Recent yen weakness in the aftermath of the BOJ’s first rate hike in 17 years and dovish tone from Fed Chair Powell is a concerning development.  Also note the BOJ removed all major unconventional easing measures (NIRP, risk asset purchase programs and YCC) but markets expect the central bank will stick to strategic, gradual policy normalization because the economy is seen to be vulnerable to rapid rate hikes following the prolonged monetary easing.  A BOJ that falls too far behind the curve could lead to further yen depreciation with increased FX volatility often resulting in heightened financial system risk. Today’s intervention rhetoric from the MOF takes the yen off a 34-year low, but the risk of further near-term depreciation remains. This 34-year low has been tested three times in the last ~18 months and sustained levels north of ~153 look like a breakdown.

The Fed communicates everything in advance but usually in vague terms.  At last week’s press conference, Powell indicated it would ‘be appropriate to slow the pace of balance sheet runoff fairly soon.’  In Fedspeak, this means they could decide to cut the pace of Treasury runoff at the May 1 meeting with implementation to begin mid-month. This is one of the fundamental drivers behind our outlook for lower yields.  In the near-term, we look for 10-year yields to decline to ~3.93% before a pause to reassess.

The rally in crowded momentum-driven benchmarks like the NYSE FANG+ Index (NYFANG) and Nasdaq 100 (NDX) have stalled over the last ~2 weeks.  Those two indices are holding above key technical support defined at ~9650 and ~17775 respectively.  A break below those levels opens the door for a pullback in the 5-7% range.

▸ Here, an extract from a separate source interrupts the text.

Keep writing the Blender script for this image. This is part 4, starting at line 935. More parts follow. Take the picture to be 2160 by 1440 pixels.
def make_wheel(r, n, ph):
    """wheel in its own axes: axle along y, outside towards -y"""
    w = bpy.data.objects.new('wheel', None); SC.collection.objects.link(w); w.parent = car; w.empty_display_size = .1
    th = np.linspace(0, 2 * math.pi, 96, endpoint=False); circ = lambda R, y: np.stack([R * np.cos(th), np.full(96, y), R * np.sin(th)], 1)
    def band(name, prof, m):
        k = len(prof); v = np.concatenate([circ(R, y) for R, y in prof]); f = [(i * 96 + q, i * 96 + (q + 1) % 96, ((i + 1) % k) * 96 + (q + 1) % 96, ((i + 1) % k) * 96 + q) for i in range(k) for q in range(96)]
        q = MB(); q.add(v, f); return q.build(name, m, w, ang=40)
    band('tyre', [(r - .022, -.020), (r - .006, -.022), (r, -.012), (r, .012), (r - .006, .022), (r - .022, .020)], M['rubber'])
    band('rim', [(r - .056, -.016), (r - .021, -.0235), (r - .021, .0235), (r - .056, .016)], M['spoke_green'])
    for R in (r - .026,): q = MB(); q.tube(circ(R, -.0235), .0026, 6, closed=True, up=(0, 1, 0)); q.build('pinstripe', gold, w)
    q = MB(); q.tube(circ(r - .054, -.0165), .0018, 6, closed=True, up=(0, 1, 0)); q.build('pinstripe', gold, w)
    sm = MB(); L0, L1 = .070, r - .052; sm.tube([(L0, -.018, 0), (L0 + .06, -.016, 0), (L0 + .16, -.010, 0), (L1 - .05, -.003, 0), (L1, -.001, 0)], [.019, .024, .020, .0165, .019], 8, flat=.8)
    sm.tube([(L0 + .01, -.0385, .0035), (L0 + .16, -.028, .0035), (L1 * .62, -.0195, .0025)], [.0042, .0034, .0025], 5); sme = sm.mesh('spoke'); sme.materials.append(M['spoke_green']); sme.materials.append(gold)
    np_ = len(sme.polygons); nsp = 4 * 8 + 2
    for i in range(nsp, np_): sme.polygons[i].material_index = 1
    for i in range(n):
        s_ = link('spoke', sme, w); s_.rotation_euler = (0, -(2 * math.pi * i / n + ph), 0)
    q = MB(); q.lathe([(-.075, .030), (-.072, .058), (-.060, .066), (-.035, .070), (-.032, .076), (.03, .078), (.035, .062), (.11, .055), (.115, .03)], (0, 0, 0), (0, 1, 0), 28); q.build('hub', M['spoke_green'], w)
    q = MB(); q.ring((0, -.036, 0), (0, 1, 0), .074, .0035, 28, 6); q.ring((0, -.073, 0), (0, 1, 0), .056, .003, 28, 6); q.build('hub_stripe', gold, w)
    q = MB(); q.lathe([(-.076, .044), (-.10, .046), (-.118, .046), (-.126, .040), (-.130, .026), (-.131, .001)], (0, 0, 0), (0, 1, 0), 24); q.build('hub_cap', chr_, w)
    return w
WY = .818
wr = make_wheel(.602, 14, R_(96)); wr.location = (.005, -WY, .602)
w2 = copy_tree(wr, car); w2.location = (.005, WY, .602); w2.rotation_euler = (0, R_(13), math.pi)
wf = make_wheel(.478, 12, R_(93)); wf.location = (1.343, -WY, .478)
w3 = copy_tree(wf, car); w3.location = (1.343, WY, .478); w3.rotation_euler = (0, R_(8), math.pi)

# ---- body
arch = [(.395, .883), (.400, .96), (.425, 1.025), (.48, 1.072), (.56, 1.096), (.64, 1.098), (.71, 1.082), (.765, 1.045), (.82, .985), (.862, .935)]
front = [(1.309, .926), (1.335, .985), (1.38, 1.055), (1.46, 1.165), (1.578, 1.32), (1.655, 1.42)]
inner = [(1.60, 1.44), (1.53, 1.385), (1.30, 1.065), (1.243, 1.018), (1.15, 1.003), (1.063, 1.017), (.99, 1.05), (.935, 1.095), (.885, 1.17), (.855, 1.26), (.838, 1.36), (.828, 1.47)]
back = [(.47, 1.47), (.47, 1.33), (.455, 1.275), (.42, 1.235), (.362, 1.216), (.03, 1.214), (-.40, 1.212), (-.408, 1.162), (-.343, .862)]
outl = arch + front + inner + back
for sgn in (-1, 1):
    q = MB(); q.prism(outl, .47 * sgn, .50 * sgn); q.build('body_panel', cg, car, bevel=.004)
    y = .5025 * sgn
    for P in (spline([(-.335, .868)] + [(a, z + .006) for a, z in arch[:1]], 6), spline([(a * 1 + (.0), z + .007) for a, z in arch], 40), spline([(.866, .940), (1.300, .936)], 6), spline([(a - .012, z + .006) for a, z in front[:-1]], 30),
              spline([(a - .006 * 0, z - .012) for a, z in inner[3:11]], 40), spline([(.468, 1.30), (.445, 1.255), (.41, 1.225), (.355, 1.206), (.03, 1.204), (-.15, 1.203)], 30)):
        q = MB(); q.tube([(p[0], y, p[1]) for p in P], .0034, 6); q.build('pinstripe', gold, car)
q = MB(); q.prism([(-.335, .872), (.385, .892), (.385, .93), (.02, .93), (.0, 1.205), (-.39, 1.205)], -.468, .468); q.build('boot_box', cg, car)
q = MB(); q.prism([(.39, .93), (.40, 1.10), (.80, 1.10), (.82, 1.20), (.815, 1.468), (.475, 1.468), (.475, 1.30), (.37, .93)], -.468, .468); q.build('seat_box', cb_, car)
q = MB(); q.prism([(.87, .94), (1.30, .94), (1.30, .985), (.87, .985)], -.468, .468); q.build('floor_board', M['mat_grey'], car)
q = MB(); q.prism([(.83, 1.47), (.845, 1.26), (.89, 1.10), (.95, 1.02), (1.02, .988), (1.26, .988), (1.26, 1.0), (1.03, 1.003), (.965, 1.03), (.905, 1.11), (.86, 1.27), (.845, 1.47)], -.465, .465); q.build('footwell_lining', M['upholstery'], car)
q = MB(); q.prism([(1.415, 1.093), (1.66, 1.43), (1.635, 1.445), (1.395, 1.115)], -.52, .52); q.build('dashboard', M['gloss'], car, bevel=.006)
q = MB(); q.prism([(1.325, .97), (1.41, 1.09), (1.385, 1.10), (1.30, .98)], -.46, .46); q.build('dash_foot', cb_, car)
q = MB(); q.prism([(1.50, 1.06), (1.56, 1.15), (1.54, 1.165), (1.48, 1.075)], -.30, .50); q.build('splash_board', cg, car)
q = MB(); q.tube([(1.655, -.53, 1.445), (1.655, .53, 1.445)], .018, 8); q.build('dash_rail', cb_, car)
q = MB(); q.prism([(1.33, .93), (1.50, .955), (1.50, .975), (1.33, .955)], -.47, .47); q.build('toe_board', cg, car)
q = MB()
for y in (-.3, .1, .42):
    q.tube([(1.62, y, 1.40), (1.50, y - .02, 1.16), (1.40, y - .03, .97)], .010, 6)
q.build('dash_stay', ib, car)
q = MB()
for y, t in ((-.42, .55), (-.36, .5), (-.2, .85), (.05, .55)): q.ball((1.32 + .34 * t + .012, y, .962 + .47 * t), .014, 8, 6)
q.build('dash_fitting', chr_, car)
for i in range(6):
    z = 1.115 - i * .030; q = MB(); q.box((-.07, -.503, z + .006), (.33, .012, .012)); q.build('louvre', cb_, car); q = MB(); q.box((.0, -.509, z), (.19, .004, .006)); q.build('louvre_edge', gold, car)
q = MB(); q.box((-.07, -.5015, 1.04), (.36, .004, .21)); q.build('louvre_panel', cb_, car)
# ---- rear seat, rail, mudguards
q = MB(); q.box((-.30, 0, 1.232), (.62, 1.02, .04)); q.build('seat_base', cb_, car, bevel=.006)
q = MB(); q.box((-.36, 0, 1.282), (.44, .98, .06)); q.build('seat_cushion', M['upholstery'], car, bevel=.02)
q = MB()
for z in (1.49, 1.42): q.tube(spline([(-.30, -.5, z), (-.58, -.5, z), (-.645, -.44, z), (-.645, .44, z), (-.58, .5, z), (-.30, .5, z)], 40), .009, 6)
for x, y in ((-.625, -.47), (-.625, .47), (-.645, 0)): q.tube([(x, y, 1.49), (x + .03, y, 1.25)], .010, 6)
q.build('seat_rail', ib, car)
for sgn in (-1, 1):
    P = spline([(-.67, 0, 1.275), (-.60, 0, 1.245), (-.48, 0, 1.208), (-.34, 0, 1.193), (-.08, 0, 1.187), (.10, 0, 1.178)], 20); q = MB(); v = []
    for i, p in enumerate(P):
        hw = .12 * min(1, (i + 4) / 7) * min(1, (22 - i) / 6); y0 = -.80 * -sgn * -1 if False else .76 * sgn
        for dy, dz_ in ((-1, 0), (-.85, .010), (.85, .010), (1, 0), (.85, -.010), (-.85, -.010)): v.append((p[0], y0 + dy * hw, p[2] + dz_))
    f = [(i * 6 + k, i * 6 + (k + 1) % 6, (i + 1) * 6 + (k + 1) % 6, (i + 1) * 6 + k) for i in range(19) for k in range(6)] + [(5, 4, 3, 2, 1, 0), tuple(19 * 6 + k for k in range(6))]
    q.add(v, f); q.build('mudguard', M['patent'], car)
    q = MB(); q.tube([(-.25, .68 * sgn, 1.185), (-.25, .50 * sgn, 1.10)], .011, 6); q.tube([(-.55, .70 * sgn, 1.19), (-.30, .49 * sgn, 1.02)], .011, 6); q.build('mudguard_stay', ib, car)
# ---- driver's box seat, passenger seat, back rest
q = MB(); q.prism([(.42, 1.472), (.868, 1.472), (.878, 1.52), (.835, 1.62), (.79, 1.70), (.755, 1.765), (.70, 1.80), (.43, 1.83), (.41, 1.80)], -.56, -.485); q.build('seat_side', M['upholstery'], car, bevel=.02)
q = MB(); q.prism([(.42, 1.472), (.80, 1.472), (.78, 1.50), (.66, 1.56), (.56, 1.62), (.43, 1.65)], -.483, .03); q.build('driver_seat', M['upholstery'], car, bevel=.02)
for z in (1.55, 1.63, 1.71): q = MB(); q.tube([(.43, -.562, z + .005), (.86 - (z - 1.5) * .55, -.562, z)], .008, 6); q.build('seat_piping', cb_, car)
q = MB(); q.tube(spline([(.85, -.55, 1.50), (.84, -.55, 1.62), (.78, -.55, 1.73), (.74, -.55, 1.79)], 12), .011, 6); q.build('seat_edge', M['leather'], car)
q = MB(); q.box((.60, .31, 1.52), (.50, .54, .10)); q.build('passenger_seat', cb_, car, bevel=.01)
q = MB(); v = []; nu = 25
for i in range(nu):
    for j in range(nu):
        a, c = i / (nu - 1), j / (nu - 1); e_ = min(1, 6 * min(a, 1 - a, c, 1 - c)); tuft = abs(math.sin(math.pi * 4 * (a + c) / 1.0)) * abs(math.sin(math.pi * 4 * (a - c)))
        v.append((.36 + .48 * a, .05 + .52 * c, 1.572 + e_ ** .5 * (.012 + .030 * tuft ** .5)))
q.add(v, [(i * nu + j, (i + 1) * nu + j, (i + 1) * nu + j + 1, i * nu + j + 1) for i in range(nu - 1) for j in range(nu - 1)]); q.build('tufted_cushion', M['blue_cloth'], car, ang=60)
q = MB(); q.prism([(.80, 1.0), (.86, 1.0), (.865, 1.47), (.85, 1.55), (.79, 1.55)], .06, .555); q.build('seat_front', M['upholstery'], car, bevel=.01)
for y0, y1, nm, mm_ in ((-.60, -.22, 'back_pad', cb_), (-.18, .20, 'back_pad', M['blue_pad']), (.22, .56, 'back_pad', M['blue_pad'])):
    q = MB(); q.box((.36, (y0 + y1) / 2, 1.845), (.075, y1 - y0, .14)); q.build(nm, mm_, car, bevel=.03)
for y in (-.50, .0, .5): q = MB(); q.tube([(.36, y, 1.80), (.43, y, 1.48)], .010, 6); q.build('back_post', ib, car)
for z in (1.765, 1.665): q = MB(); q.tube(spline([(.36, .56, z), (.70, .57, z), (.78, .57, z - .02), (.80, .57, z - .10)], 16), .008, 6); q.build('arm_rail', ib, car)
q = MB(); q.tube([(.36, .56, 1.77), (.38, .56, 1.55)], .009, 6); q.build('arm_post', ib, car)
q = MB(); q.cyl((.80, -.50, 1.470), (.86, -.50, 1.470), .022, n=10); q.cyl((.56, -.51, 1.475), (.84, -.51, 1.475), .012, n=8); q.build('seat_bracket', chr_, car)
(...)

A technical break in the aforementioned indices could be healthy consolidation, the start of a correction or the result of rotation into cyclically-sensitive markets. The cyclical rotation scenario seems the least plausible given highly restrictive real yields, shape of the yield curve and negative money supply growth. Our favorite cyclical proxy for this market is the RTY because it remains contained within a two-year trading range and a sustained break above that range is an easy-to-identify ‘stop in’ level.  At 2099, the RTY is currently testing the upper end of that 2-year range. A sustained break above ~2100 may signal the start of a global manufacturing cycle and an opportunity for a significant catch up trade in small-cap stocks.  The currently RTY trades at a rare 12-month forward multiple discount to the SPX and the performance differential since November ’21 is the widest in history.